## AIM OF THE TASK
Output the data that follows exactly, line for line.

start DATASET SECTION

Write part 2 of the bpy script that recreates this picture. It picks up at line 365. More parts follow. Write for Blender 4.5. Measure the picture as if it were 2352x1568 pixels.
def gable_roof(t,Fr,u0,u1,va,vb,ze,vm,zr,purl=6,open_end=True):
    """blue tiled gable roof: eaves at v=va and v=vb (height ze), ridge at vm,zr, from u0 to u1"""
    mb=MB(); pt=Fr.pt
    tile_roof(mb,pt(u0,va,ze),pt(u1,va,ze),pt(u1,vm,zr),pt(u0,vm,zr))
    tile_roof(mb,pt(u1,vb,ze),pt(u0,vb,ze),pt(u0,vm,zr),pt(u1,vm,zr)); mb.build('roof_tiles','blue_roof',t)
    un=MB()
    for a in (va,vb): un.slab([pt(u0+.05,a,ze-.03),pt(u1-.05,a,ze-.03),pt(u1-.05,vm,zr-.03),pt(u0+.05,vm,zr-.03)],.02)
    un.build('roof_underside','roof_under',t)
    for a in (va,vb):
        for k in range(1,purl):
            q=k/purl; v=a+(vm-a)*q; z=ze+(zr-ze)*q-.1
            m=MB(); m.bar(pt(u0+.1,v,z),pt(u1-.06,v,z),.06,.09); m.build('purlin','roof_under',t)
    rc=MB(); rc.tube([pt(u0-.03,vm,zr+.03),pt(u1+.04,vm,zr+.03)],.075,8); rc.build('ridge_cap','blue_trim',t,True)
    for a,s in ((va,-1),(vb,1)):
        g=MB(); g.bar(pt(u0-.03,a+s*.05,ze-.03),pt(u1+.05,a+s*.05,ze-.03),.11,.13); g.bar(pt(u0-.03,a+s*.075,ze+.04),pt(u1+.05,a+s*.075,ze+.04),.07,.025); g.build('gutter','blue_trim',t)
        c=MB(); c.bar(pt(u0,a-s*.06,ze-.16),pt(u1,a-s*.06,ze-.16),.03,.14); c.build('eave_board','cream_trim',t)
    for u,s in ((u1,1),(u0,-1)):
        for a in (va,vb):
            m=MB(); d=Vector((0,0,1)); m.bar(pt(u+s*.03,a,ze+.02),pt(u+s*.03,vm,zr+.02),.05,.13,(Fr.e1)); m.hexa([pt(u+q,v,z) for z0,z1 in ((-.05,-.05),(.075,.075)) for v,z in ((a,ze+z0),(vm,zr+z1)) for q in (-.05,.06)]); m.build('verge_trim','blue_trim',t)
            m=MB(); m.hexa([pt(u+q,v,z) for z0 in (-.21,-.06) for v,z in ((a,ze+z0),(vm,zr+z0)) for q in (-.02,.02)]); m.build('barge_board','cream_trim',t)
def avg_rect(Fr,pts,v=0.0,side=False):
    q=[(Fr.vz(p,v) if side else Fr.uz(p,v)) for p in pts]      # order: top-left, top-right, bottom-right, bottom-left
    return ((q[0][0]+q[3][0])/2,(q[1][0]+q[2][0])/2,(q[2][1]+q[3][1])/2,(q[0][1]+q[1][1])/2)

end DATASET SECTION

## RESPONSE TO THIS TASK
Write part 2 of the bpy script that recreates this picture. It picks up at line 365. More parts follow. Write for Blender 4.5. Measure the picture as if it were 2352x1568 pixels.
def gable_roof(t,Fr,u0,u1,va,vb,ze,vm,zr,purl=6,open_end=True):
    """blue tiled gable roof: eaves at v=va and v=vb (height ze), ridge at vm,zr, from u0 to u1"""
    mb=MB(); pt=Fr.pt
    tile_roof(mb,pt(u0,va,ze),pt(u1,va,ze),pt(u1,vm,zr),pt(u0,vm,zr))
    tile_roof(mb,pt(u1,vb,ze),pt(u0,vb,ze),pt(u0,vm,zr),pt(u1,vm,zr)); mb.build('roof_tiles','blue_roof',t)
    un=MB()
    for a in (va,vb): un.slab([pt(u0+.05,a,ze-.03),pt(u1-.05,a,ze-.03),pt(u1-.05,vm,zr-.03),pt(u0+.05,vm,zr-.03)],.02)
    un.build('roof_underside','roof_under',t)
    for a in (va,vb):
        for k in range(1,purl):
            q=k/purl; v=a+(vm-a)*q; z=ze+(zr-ze)*q-.1
            m=MB(); m.bar(pt(u0+.1,v,z),pt(u1-.06,v,z),.06,.09); m.build('purlin','roof_under',t)
    rc=MB(); rc.tube([pt(u0-.03,vm,zr+.03),pt(u1+.04,vm,zr+.03)],.075,8); rc.build('ridge_cap','blue_trim',t,True)
    for a,s in ((va,-1),(vb,1)):
        g=MB(); g.bar(pt(u0-.03,a+s*.05,ze-.03),pt(u1+.05,a+s*.05,ze-.03),.11,.13); g.bar(pt(u0-.03,a+s*.075,ze+.04),pt(u1+.05,a+s*.075,ze+.04),.07,.025); g.build('gutter','blue_trim',t)
        c=MB(); c.bar(pt(u0,a-s*.06,ze-.16),pt(u1,a-s*.06,ze-.16),.03,.14); c.build('eave_board','cream_trim',t)
    for u,s in ((u1,1),(u0,-1)):
        for a in (va,vb):
            m=MB(); d=Vector((0,0,1)); m.bar(pt(u+s*.03,a,ze+.02),pt(u+s*.03,vm,zr+.02),.05,.13,(Fr.e1)); m.hexa([pt(u+q,v,z) for z0,z1 in ((-.05,-.05),(.075,.075)) for v,z in ((a,ze+z0),(vm,zr+z1)) for q in (-.05,.06)]); m.build('verge_trim','blue_trim',t)
            m=MB(); m.hexa([pt(u+q,v,z) for z0 in (-.21,-.06) for v,z in ((a,ze+z0),(vm,zr+z0)) for q in (-.02,.02)]); m.build('barge_board','cream_trim',t)
def avg_rect(Fr,pts,v=0.0,side=False):
    q=[(Fr.vz(p,v) if side else Fr.uz(p,v)) for p in pts]      # order: top-left, top-right, bottom-right, bottom-left
    return ((q[0][0]+q[3][0])/2,(q[1][0]+q[2][0])/2,(q[2][1]+q[3][1])/2,(q[0][1]+q[1][1])/2)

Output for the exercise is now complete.